>> begin
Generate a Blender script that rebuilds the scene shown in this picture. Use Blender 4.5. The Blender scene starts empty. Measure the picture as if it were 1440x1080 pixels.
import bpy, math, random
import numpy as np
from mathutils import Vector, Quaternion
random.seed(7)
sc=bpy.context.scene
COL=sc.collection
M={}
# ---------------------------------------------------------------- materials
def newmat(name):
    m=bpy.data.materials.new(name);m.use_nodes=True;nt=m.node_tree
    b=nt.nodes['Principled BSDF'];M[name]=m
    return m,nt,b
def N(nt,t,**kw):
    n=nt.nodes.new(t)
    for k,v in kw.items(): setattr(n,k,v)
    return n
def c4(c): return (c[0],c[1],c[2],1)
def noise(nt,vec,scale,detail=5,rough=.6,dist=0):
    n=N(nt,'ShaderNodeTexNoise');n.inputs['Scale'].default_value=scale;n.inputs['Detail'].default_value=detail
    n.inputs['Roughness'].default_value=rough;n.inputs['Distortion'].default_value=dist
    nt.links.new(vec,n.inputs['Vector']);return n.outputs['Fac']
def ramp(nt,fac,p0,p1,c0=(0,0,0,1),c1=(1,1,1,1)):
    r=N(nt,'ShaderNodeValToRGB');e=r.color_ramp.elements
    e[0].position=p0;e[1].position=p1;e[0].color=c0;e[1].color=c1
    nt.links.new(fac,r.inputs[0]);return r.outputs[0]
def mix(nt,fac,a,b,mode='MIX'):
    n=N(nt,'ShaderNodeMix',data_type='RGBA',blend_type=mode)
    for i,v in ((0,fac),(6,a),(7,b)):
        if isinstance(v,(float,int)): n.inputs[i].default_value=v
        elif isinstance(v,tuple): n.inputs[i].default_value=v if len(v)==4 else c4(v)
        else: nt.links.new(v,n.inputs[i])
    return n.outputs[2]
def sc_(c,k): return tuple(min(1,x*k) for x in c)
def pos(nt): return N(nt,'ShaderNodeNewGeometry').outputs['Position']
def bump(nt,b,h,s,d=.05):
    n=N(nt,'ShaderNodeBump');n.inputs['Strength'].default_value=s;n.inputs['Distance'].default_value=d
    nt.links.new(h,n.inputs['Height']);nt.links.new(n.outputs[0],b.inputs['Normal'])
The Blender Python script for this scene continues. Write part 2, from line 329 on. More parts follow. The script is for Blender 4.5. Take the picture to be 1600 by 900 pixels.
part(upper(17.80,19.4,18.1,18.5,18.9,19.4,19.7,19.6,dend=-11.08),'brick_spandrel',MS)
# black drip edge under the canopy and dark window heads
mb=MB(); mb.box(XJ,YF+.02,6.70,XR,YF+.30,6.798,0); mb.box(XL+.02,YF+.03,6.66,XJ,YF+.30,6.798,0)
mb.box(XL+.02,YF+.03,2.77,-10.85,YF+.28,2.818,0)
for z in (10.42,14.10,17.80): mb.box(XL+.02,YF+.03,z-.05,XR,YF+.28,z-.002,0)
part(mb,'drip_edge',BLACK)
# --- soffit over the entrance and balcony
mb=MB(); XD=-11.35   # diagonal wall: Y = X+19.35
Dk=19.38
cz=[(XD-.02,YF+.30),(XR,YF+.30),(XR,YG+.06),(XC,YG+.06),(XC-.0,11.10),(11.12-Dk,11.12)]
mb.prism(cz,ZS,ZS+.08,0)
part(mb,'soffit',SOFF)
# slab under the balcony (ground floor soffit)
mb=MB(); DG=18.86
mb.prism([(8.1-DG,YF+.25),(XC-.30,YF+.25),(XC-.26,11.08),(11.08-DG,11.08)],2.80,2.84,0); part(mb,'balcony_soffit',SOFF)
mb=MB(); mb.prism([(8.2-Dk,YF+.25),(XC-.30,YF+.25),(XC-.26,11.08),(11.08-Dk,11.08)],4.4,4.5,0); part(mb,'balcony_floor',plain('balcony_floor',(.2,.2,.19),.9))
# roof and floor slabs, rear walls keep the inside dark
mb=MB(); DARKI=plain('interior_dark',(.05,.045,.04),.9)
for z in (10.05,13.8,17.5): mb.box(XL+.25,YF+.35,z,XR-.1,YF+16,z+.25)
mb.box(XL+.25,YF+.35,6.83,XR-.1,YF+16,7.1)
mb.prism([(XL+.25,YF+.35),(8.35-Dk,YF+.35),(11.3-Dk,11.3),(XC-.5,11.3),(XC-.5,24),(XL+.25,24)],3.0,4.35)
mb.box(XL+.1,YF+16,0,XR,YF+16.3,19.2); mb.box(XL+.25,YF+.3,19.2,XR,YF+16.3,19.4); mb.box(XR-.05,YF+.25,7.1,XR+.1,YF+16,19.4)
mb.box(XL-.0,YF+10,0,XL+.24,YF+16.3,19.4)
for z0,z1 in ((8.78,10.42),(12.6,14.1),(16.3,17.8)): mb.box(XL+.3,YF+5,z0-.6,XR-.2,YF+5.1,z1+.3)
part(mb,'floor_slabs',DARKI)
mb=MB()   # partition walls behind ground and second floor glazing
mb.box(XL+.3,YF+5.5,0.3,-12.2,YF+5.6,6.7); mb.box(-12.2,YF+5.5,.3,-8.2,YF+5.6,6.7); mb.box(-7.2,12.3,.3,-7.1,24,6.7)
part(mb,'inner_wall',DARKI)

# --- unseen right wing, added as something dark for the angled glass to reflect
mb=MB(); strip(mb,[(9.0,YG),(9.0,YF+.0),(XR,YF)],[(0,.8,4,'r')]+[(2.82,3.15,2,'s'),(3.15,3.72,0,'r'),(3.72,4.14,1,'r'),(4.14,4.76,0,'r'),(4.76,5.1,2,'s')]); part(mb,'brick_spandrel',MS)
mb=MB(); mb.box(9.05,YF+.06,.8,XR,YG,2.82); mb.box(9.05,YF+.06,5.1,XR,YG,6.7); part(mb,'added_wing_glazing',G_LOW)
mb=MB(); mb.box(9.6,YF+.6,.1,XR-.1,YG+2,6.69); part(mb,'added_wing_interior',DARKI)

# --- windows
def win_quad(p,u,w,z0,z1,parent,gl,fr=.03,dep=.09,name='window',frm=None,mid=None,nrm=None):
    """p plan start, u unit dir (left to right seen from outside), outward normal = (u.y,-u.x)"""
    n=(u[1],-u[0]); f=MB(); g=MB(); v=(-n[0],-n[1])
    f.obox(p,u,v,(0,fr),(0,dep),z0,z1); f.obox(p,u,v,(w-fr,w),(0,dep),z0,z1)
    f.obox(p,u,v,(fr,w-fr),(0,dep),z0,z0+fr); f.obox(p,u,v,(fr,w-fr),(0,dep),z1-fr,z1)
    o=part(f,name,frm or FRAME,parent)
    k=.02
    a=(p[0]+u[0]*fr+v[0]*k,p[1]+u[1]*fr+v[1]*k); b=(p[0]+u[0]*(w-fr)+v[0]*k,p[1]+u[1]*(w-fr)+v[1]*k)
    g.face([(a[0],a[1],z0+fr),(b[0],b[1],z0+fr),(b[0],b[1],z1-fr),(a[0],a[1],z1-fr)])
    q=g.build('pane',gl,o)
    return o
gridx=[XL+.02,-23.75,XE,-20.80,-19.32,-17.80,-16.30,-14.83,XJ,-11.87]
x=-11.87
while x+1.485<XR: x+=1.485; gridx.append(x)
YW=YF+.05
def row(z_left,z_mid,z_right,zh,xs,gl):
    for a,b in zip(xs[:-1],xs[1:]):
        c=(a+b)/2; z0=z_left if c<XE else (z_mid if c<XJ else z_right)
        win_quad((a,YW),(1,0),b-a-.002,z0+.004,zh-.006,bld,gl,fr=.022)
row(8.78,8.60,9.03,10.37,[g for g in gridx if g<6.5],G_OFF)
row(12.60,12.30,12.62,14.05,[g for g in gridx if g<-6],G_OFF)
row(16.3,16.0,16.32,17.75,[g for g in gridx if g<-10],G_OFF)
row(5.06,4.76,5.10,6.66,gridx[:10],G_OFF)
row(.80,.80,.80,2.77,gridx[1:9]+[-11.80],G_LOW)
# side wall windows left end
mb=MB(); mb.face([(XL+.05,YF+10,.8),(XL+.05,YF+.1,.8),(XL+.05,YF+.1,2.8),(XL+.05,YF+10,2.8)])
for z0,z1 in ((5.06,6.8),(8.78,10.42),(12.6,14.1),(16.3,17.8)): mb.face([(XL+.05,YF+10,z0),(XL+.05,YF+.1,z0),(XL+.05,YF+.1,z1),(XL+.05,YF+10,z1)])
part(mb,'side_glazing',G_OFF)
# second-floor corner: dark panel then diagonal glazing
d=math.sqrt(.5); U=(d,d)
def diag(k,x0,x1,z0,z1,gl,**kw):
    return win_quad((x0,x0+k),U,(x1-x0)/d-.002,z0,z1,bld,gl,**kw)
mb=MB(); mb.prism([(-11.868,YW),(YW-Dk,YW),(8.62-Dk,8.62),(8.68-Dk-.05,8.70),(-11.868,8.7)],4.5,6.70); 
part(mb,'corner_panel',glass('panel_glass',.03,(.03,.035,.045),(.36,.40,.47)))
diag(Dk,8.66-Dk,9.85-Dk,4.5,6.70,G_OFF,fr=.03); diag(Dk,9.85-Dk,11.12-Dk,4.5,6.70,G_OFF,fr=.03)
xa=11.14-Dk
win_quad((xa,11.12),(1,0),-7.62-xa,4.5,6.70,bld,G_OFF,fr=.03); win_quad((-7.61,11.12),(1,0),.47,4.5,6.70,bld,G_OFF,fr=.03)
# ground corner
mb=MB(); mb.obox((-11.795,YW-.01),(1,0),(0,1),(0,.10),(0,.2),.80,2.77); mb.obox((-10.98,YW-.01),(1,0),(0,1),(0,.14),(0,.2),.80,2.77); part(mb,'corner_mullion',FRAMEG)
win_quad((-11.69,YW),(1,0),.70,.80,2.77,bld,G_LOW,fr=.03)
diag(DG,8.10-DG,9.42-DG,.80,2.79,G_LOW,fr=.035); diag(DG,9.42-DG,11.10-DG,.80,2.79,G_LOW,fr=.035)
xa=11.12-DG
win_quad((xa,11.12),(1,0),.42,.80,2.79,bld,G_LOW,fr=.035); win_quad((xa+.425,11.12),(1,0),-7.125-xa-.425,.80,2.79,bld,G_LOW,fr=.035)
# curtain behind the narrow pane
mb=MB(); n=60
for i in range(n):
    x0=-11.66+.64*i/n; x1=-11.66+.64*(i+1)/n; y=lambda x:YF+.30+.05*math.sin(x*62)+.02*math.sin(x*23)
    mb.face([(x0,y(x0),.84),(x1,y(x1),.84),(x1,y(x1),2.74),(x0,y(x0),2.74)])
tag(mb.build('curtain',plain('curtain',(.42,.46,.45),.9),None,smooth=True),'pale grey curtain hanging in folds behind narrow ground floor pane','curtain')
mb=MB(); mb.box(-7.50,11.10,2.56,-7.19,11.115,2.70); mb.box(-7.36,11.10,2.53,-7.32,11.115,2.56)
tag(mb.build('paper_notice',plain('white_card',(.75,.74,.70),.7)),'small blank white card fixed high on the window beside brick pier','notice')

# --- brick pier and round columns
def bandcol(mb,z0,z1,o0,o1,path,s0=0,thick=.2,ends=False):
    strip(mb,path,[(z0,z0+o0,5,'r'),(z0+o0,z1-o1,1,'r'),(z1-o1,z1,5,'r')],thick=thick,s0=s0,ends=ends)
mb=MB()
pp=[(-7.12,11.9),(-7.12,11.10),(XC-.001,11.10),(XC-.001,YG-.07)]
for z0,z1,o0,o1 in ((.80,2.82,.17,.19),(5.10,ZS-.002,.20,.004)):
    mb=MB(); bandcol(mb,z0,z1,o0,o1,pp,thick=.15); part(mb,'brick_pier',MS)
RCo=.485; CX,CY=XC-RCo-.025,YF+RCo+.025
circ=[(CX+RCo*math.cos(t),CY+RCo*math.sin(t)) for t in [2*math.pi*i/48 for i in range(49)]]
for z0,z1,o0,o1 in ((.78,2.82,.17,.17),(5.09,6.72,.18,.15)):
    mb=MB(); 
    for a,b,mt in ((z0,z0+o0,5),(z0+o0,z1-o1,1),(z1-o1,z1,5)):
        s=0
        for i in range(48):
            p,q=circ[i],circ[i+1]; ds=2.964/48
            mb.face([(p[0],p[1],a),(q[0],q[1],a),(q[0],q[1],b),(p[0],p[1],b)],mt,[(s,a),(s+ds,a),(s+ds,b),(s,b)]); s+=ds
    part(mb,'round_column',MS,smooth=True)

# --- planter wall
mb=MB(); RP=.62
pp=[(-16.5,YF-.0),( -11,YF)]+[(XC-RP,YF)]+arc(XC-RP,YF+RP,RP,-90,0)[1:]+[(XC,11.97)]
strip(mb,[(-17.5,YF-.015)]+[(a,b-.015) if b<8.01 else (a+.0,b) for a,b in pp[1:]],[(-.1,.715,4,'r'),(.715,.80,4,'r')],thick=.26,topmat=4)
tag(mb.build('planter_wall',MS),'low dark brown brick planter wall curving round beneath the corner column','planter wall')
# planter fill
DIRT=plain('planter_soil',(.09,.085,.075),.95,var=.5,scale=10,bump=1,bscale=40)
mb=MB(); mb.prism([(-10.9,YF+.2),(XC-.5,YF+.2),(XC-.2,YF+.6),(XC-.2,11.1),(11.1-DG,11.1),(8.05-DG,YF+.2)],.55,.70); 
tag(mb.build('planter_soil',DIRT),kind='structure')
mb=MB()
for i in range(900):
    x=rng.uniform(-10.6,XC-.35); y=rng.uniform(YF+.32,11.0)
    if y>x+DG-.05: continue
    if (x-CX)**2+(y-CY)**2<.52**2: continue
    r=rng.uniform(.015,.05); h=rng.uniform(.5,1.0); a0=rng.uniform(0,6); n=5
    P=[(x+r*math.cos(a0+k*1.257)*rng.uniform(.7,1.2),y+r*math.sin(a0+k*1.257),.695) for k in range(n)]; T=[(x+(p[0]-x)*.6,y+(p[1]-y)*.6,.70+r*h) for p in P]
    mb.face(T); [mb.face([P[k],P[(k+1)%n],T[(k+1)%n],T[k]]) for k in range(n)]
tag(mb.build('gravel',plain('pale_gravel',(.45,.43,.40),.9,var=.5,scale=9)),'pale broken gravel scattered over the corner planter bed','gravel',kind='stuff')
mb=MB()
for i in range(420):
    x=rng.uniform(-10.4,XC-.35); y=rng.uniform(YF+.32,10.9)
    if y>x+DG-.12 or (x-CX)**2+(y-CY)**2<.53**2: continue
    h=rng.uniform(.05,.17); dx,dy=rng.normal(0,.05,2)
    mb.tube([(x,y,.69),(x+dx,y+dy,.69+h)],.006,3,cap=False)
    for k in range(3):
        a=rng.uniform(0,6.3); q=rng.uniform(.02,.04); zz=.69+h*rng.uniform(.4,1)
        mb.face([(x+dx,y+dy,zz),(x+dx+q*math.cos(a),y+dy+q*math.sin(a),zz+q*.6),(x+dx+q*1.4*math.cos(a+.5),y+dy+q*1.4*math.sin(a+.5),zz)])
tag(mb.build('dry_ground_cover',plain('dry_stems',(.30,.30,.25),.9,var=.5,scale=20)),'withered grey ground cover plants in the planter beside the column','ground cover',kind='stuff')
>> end
● WRITTEN INSTRUCTION: Each line that has the word "second" counts once. How many such lines are in the data? Give the number alone.

● ANSWER FOR THE TASK: 2